Repeat the listing exactly as given, omitting every image.

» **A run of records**
⁂
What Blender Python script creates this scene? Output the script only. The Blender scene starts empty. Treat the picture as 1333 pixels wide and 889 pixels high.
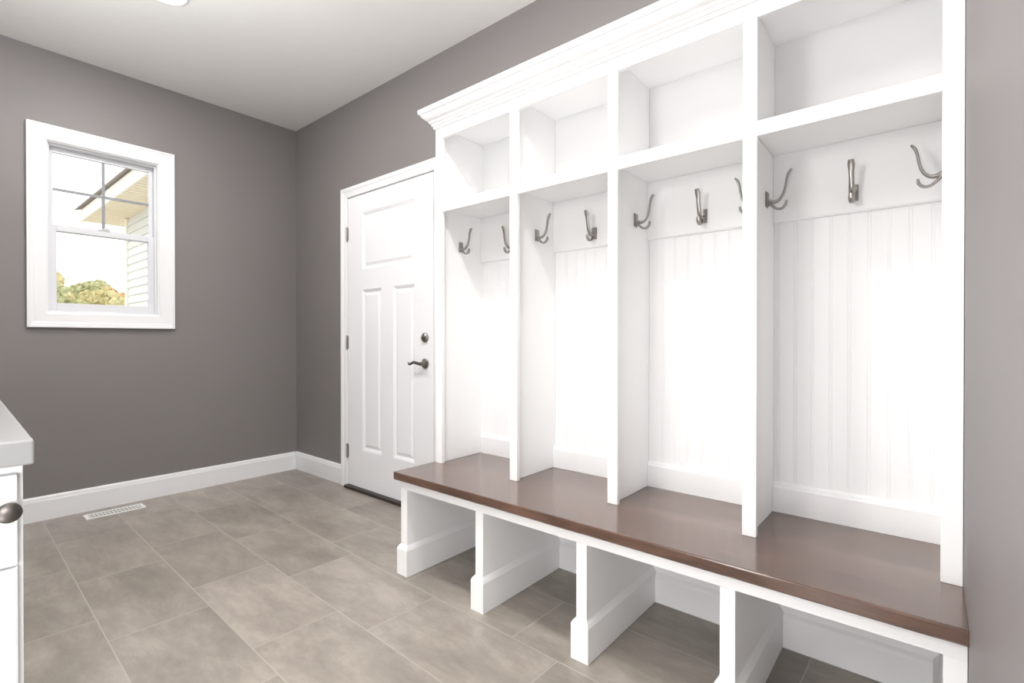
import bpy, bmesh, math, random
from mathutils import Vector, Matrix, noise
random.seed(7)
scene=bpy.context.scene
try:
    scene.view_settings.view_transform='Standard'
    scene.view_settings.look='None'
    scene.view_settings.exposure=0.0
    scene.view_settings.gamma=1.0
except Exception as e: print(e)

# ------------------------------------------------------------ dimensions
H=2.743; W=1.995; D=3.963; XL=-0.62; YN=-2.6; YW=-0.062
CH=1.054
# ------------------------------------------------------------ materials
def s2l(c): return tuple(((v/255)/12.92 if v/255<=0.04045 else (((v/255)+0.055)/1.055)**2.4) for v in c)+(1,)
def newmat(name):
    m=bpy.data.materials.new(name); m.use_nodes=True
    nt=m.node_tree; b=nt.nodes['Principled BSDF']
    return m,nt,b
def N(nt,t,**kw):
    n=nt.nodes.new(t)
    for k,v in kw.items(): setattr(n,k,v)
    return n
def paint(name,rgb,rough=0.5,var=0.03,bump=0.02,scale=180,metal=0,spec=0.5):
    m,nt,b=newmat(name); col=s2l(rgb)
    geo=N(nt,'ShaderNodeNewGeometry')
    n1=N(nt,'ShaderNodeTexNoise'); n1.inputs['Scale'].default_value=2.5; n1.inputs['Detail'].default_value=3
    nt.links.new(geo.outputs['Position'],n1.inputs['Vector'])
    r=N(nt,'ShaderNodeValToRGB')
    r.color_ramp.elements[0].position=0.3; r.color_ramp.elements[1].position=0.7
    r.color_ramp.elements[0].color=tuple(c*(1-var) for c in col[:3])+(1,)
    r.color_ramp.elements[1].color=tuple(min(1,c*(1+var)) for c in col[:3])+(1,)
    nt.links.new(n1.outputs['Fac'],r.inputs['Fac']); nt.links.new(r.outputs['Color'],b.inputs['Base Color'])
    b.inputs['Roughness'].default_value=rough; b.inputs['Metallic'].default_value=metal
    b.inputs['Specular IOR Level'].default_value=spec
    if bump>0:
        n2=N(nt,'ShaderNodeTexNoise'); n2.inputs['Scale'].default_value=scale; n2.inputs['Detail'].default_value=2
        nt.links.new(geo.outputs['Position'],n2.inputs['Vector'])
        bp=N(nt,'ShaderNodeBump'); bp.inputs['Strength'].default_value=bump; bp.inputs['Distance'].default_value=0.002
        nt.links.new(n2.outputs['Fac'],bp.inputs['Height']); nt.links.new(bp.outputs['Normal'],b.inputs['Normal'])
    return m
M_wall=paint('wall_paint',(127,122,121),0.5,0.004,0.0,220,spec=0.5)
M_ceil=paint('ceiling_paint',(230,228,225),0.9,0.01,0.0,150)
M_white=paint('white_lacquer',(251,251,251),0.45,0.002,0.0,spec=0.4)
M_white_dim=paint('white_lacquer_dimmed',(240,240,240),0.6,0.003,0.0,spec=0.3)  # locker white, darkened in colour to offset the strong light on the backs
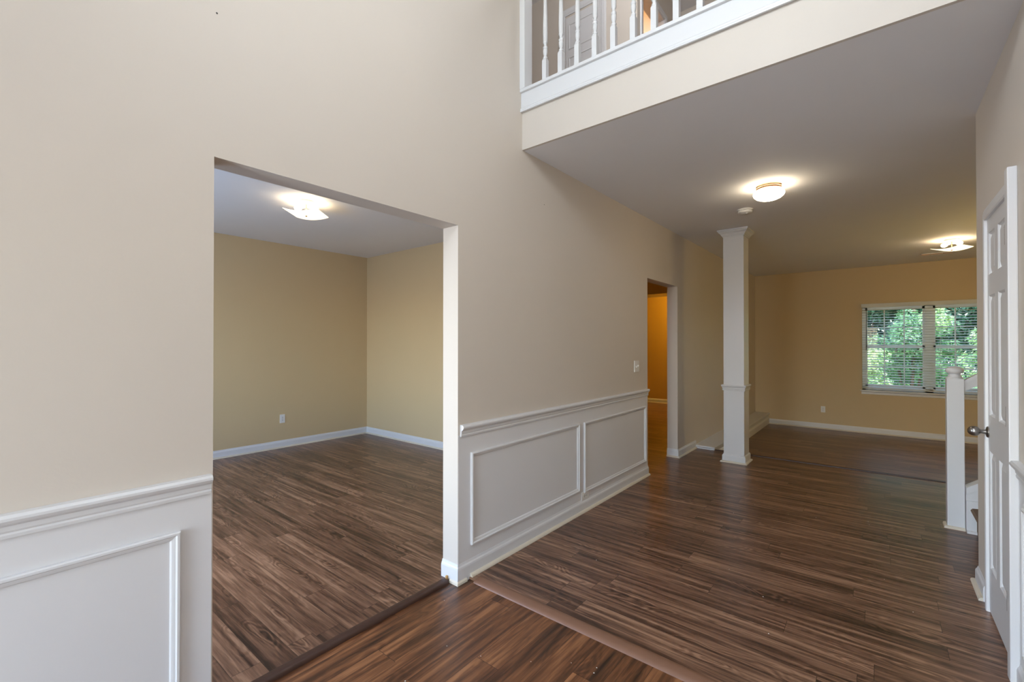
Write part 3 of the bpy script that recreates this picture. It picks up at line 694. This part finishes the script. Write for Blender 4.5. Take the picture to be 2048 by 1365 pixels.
⁂
» **Solution**
What Blender Python script creates this scene? Output the script only. The Blender scene starts empty. Treat the picture as 1333 pixels wide and 889 pixels high.
import bpy, bmesh, math, random
from mathutils import Vector, Matrix, noise
random.seed(7)
scene=bpy.context.scene
try:
    scene.view_settings.view_transform='Standard'
    scene.view_settings.look='None'
    scene.view_settings.exposure=0.0
    scene.view_settings.gamma=1.0
except Exception as e: print(e)

# ------------------------------------------------------------ dimensions
H=2.743; W=1.995; D=3.963; XL=-0.62; YN=-2.6; YW=-0.062
CH=1.054
# ------------------------------------------------------------ materials
def s2l(c): return tuple(((v/255)/12.92 if v/255<=0.04045 else (((v/255)+0.055)/1.055)**2.4) for v in c)+(1,)
def newmat(name):
    m=bpy.data.materials.new(name); m.use_nodes=True
    nt=m.node_tree; b=nt.nodes['Principled BSDF']
    return m,nt,b
def N(nt,t,**kw):
    n=nt.nodes.new(t)
    for k,v in kw.items(): setattr(n,k,v)
    return n
def paint(name,rgb,rough=0.5,var=0.03,bump=0.02,scale=180,metal=0,spec=0.5):
    m,nt,b=newmat(name); col=s2l(rgb)
    geo=N(nt,'ShaderNodeNewGeometry')
    n1=N(nt,'ShaderNodeTexNoise'); n1.inputs['Scale'].default_value=2.5; n1.inputs['Detail'].default_value=3
    nt.links.new(geo.outputs['Position'],n1.inputs['Vector'])
    r=N(nt,'ShaderNodeValToRGB')
    r.color_ramp.elements[0].position=0.3; r.color_ramp.elements[1].position=0.7
    r.color_ramp.elements[0].color=tuple(c*(1-var) for c in col[:3])+(1,)
    r.color_ramp.elements[1].color=tuple(min(1,c*(1+var)) for c in col[:3])+(1,)
    nt.links.new(n1.outputs['Fac'],r.inputs['Fac']); nt.links.new(r.outputs['Color'],b.inputs['Base Color'])
    b.inputs['Roughness'].default_value=rough; b.inputs['Metallic'].default_value=metal
    b.inputs['Specular IOR Level'].default_value=spec
    if bump>0:
        n2=N(nt,'ShaderNodeTexNoise'); n2.inputs['Scale'].default_value=scale; n2.inputs['Detail'].default_value=2
        nt.links.new(geo.outputs['Position'],n2.inputs['Vector'])
        bp=N(nt,'ShaderNodeBump'); bp.inputs['Strength'].default_value=bump; bp.inputs['Distance'].default_value=0.002
        nt.links.new(n2.outputs['Fac'],bp.inputs['Height']); nt.links.new(bp.outputs['Normal'],b.inputs['Normal'])
    return m
M_wall=paint('wall_paint',(127,122,121),0.5,0.004,0.0,220,spec=0.5)
M_ceil=paint('ceiling_paint',(230,228,225),0.9,0.01,0.0,150)
M_white=paint('white_lacquer',(251,251,251),0.45,0.002,0.0,spec=0.4)
M_white_dim=paint('white_lacquer_dimmed',(240,240,240),0.6,0.003,0.0,spec=0.3)  # locker white, darkened in colour to offset the strong light on the backs
Write part 3 of the bpy script that recreates this picture. It picks up at line 694. This part finishes the script. Write for Blender 4.5. Take the picture to be 2048 by 1365 pixels.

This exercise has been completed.